Glossary / Loan-to-Value (LTV)
Loan-to-Value (LTV)
LTV is your loan amount divided by your collateral value. It determines how much you can borrow against Bitcoin and when a margin call is triggered.
Loan-to-Value (LTV) is the ratio of your loan amount to the current market value of your Bitcoin collateral. It is the single most important number to understand when taking a Bitcoin-backed loan.
The formula
LTV = Loan Amount ÷ Collateral Value × 100
If you pledge 1 BTC worth $100,000 and borrow $60,000, your LTV is 60%.
Why LTV matters
Lenders set a maximum LTV at origination (typically 50–80%) and a margin call threshold (typically 75–90%). If Bitcoin's price falls and your LTV rises above the margin call threshold, you must either add collateral or repay part of the loan — or the lender may liquidate your Bitcoin.

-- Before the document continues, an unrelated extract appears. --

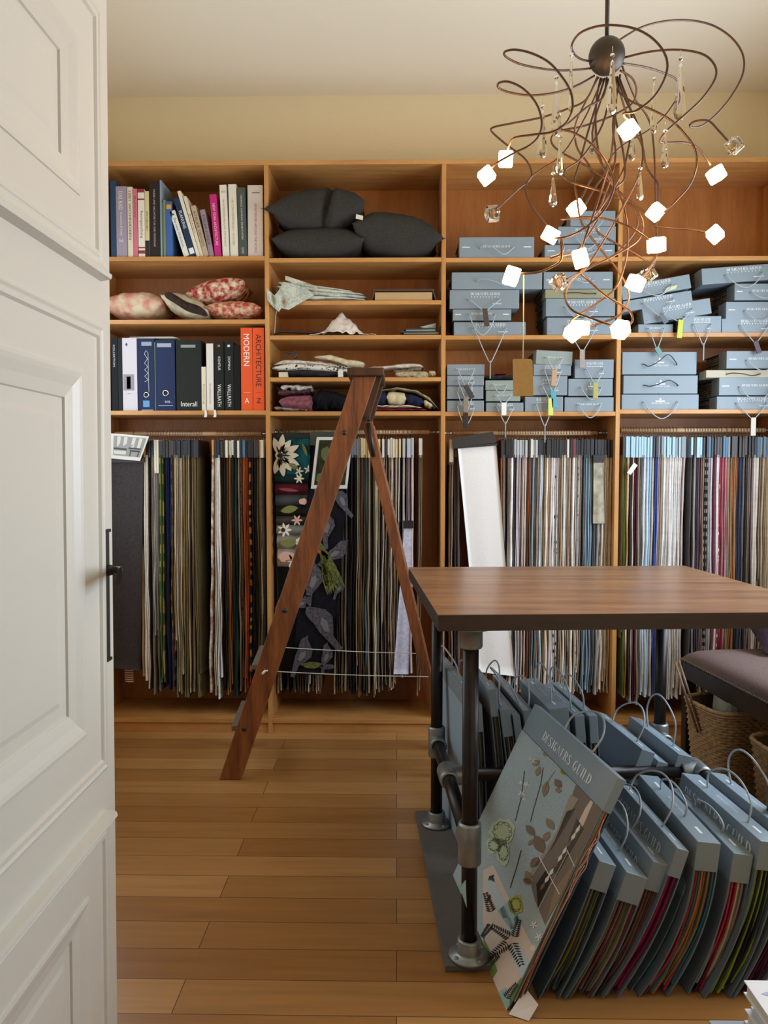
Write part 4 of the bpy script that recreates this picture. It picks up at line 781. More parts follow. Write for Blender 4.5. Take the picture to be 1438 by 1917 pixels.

Initial vs. maintenance LTV
Your initial LTV is set when the loan is originated. Your maintenance LTV is monitored continuously. As Bitcoin's price changes, your maintenance LTV changes too — even though the dollar amount of your loan stays fixed.
Lower LTV = less risk
A 50% LTV means Bitcoin needs to fall 50% before a margin call is triggered. An 80% LTV means even a 15–20% price decline can trigger a margin call. Conservative borrowers typically target 40–50% LTV.